start Collected data

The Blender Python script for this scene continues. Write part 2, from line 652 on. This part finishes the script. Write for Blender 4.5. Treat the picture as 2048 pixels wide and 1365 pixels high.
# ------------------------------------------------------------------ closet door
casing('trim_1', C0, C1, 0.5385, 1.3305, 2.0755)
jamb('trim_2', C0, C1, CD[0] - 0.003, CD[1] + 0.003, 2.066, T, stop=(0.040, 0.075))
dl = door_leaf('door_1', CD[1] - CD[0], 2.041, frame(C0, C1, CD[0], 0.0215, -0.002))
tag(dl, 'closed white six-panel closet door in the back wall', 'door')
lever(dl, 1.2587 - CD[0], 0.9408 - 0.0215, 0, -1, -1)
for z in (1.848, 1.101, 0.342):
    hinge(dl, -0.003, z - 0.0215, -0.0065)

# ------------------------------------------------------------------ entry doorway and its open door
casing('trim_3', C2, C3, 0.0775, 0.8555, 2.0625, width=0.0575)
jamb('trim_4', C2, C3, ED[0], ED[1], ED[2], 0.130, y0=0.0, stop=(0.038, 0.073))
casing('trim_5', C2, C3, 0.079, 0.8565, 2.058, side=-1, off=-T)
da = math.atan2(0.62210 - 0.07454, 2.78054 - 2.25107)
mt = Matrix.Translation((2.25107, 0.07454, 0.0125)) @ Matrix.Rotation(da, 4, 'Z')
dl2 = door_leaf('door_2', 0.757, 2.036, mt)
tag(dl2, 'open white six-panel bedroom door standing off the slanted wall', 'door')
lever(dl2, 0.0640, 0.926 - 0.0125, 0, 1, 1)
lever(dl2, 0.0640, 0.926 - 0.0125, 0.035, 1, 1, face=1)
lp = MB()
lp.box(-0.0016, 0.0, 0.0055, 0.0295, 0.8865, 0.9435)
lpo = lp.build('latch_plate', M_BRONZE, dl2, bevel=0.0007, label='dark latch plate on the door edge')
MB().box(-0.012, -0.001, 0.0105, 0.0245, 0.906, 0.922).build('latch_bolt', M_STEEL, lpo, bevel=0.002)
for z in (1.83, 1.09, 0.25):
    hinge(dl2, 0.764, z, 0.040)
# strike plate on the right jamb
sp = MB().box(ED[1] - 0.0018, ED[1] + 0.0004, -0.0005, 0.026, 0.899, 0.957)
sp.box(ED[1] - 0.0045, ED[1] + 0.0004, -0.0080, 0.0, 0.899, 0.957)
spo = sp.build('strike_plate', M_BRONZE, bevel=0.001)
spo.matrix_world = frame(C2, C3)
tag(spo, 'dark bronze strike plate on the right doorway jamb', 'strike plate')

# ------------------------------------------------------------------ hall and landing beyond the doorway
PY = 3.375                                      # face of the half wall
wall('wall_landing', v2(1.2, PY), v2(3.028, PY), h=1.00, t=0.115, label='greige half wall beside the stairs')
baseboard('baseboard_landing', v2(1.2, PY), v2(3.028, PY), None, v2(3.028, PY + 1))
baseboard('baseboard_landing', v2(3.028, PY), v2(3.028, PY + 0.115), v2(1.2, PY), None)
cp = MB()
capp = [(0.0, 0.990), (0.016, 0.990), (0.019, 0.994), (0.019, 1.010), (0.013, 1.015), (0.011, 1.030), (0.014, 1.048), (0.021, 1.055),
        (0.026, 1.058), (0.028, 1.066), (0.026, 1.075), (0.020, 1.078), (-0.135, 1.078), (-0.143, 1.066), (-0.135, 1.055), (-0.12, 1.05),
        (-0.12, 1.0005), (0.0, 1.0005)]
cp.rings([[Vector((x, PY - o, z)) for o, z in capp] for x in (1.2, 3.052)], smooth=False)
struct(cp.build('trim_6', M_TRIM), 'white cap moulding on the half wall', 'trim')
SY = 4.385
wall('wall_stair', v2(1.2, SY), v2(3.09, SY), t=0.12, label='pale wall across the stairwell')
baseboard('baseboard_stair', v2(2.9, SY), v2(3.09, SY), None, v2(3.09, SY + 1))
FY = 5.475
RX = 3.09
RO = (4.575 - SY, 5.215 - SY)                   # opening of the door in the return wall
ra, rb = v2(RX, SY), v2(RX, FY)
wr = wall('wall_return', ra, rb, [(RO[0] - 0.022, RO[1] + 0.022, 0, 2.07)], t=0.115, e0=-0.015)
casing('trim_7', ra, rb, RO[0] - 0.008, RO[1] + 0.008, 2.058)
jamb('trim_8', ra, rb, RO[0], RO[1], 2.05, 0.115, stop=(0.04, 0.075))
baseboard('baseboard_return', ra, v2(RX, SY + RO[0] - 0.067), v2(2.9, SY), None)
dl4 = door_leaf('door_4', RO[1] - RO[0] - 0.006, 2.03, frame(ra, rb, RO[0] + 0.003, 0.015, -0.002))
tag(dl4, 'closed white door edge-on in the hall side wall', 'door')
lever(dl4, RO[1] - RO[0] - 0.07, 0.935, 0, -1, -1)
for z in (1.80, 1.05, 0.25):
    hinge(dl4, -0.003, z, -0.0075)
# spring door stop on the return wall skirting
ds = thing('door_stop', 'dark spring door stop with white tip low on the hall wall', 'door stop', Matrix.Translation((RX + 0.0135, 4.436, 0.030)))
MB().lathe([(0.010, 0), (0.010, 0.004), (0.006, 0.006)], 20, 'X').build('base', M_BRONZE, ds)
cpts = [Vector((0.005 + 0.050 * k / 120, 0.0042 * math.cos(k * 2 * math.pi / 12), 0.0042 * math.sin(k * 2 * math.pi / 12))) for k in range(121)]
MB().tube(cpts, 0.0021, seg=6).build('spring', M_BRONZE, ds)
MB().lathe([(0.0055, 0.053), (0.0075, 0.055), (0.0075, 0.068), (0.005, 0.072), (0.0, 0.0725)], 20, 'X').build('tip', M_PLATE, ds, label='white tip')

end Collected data

• **Short task**: The whole listing above needs to be written out again exactly.

• **Result of the task**:
The Blender Python script for this scene continues. Write part 2, from line 652 on. This part finishes the script. Write for Blender 4.5. Treat the picture as 2048 pixels wide and 1365 pixels high.
# ------------------------------------------------------------------ closet door
casing('trim_1', C0, C1, 0.5385, 1.3305, 2.0755)
jamb('trim_2', C0, C1, CD[0] - 0.003, CD[1] + 0.003, 2.066, T, stop=(0.040, 0.075))
dl = door_leaf('door_1', CD[1] - CD[0], 2.041, frame(C0, C1, CD[0], 0.0215, -0.002))
tag(dl, 'closed white six-panel closet door in the back wall', 'door')
lever(dl, 1.2587 - CD[0], 0.9408 - 0.0215, 0, -1, -1)
for z in (1.848, 1.101, 0.342):
    hinge(dl, -0.003, z - 0.0215, -0.0065)

# ------------------------------------------------------------------ entry doorway and its open door
casing('trim_3', C2, C3, 0.0775, 0.8555, 2.0625, width=0.0575)
jamb('trim_4', C2, C3, ED[0], ED[1], ED[2], 0.130, y0=0.0, stop=(0.038, 0.073))
casing('trim_5', C2, C3, 0.079, 0.8565, 2.058, side=-1, off=-T)
da = math.atan2(0.62210 - 0.07454, 2.78054 - 2.25107)
mt = Matrix.Translation((2.25107, 0.07454, 0.0125)) @ Matrix.Rotation(da, 4, 'Z')
dl2 = door_leaf('door_2', 0.757, 2.036, mt)
tag(dl2, 'open white six-panel bedroom door standing off the slanted wall', 'door')
lever(dl2, 0.0640, 0.926 - 0.0125, 0, 1, 1)
lever(dl2, 0.0640, 0.926 - 0.0125, 0.035, 1, 1, face=1)
lp = MB()
lp.box(-0.0016, 0.0, 0.0055, 0.0295, 0.8865, 0.9435)
lpo = lp.build('latch_plate', M_BRONZE, dl2, bevel=0.0007, label='dark latch plate on the door edge')
MB().box(-0.012, -0.001, 0.0105, 0.0245, 0.906, 0.922).build('latch_bolt', M_STEEL, lpo, bevel=0.002)
for z in (1.83, 1.09, 0.25):
    hinge(dl2, 0.764, z, 0.040)
# strike plate on the right jamb
sp = MB().box(ED[1] - 0.0018, ED[1] + 0.0004, -0.0005, 0.026, 0.899, 0.957)
sp.box(ED[1] - 0.0045, ED[1] + 0.0004, -0.0080, 0.0, 0.899, 0.957)
spo = sp.build('strike_plate', M_BRONZE, bevel=0.001)
spo.matrix_world = frame(C2, C3)
tag(spo, 'dark bronze strike plate on the right doorway jamb', 'strike plate')

# ------------------------------------------------------------------ hall and landing beyond the doorway
PY = 3.375                                      # face of the half wall
wall('wall_landing', v2(1.2, PY), v2(3.028, PY), h=1.00, t=0.115, label='greige half wall beside the stairs')
baseboard('baseboard_landing', v2(1.2, PY), v2(3.028, PY), None, v2(3.028, PY + 1))
baseboard('baseboard_landing', v2(3.028, PY), v2(3.028, PY + 0.115), v2(1.2, PY), None)
cp = MB()
capp = [(0.0, 0.990), (0.016, 0.990), (0.019, 0.994), (0.019, 1.010), (0.013, 1.015), (0.011, 1.030), (0.014, 1.048), (0.021, 1.055),
        (0.026, 1.058), (0.028, 1.066), (0.026, 1.075), (0.020, 1.078), (-0.135, 1.078), (-0.143, 1.066), (-0.135, 1.055), (-0.12, 1.05),
        (-0.12, 1.0005), (0.0, 1.0005)]
cp.rings([[Vector((x, PY - o, z)) for o, z in capp] for x in (1.2, 3.052)], smooth=False)
struct(cp.build('trim_6', M_TRIM), 'white cap moulding on the half wall', 'trim')
SY = 4.385
wall('wall_stair', v2(1.2, SY), v2(3.09, SY), t=0.12, label='pale wall across the stairwell')
baseboard('baseboard_stair', v2(2.9, SY), v2(3.09, SY), None, v2(3.09, SY + 1))
FY = 5.475
RX = 3.09
RO = (4.575 - SY, 5.215 - SY)                   # opening of the door in the return wall
ra, rb = v2(RX, SY), v2(RX, FY)
wr = wall('wall_return', ra, rb, [(RO[0] - 0.022, RO[1] + 0.022, 0, 2.07)], t=0.115, e0=-0.015)
casing('trim_7', ra, rb, RO[0] - 0.008, RO[1] + 0.008, 2.058)
jamb('trim_8', ra, rb, RO[0], RO[1], 2.05, 0.115, stop=(0.04, 0.075))
baseboard('baseboard_return', ra, v2(RX, SY + RO[0] - 0.067), v2(2.9, SY), None)
dl4 = door_leaf('door_4', RO[1] - RO[0] - 0.006, 2.03, frame(ra, rb, RO[0] + 0.003, 0.015, -0.002))
tag(dl4, 'closed white door edge-on in the hall side wall', 'door')
lever(dl4, RO[1] - RO[0] - 0.07, 0.935, 0, -1, -1)
for z in (1.80, 1.05, 0.25):
    hinge(dl4, -0.003, z, -0.0075)
# spring door stop on the return wall skirting
ds = thing('door_stop', 'dark spring door stop with white tip low on the hall wall', 'door stop', Matrix.Translation((RX + 0.0135, 4.436, 0.030)))
MB().lathe([(0.010, 0), (0.010, 0.004), (0.006, 0.006)], 20, 'X').build('base', M_BRONZE, ds)
cpts = [Vector((0.005 + 0.050 * k / 120, 0.0042 * math.cos(k * 2 * math.pi / 12), 0.0042 * math.sin(k * 2 * math.pi / 12))) for k in range(121)]
MB().tube(cpts, 0.0021, seg=6).build('spring', M_BRONZE, ds)
MB().lathe([(0.0055, 0.053), (0.0075, 0.055), (0.0075, 0.068), (0.005, 0.072), (0.0, 0.0725)], 20, 'X').build('tip', M_PLATE, ds, label='white tip')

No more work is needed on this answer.